そんなリチャード・カーティス監督にとって初となるSFタイムトラベル物となるが、その中身はいつも通りのラブロマンスである。
やはり、本作の土台は家族や恋人に対する愛情が中心となっていて、タイムトラベルはあくまで付加価値となっている。
タイムトラベルの作品は基本的にアクションが多いけど、本作はしっかりと愛情を中心に据えた構成でした。
そこはさすにリチャード・カーティス監督の作品だけあって最後までブレなかったです。
ただ、パッケージやあらすじから本作は純粋なるラブロマンスだと思っていたが、クライマックスでのシーンで少し違ったイメージを持ちました。
本作は主人公がヒロインに出会う映画ではなく、人生の先輩で誰よりも尊敬している父親との愛情の物語だと感じました。
あまりにも主人公とヒロインの歩む人生が上手くいっているので、二人の間にある愛情がなんだか薄っぺらだと思った。
他人同士が一緒になるならば、どんなに愛し合っても不具合が起きるモノだが、本作では二人の間に危機感はまったくありません。

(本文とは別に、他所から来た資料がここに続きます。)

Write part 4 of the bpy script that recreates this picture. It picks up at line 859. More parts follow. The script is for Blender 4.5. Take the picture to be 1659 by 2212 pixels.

そのせいで二人の関係性はファンタジーにしか見えず、現実的な印象を持てなかったせいで感動はあまりなかったです。
当初のラブロマンスじゃないと分かったのは、主人公と父親が最後の別れをするシーン。
そう、本作は男女の恋愛ではなく、核の部分にあったのは主人公と父親の愛情だったのです。
最後の別れをする時、父親は察して主人公がまだ子供だった頃に戻ってビーチで散歩するのだが、そのシーンは二人が築いたドラマが詰まっていました。
何よりカメラのアングルが素晴らしく、遠くから父と息子が楽しく海辺で遊んでいる構図は感動を呼ぶだけの素晴らしさがあった。
確かにリチャード・カーティス監督は恋愛映画の名手ですが、本作で描いた父と息子の愛情は最高の演出だったと思います。
なので、恋愛映画として全面的にみせている本作の宣伝の仕方にはちょっと不満を感じた。
それにもっと父親とのエピソードが欲しかったし、別れる際でのシーンももう少し欲しいと思うほど良いシーンでした。
不満点として主人公の生き方で、能力を使う必要がないと宣言するが、家族の誰かが失敗やケガをしたら絶対に使うだろうと思います。
結局、便利な能力はそう簡単に捨てる事はできず、もっと最悪の事をする可能性がある。
そう考えると今の幸せが続けばいいけど、これが崩壊した時に主人公は何をするのか分からない危険性を持っていて、ちょっとばかり危ない人間だと感じてしまいました。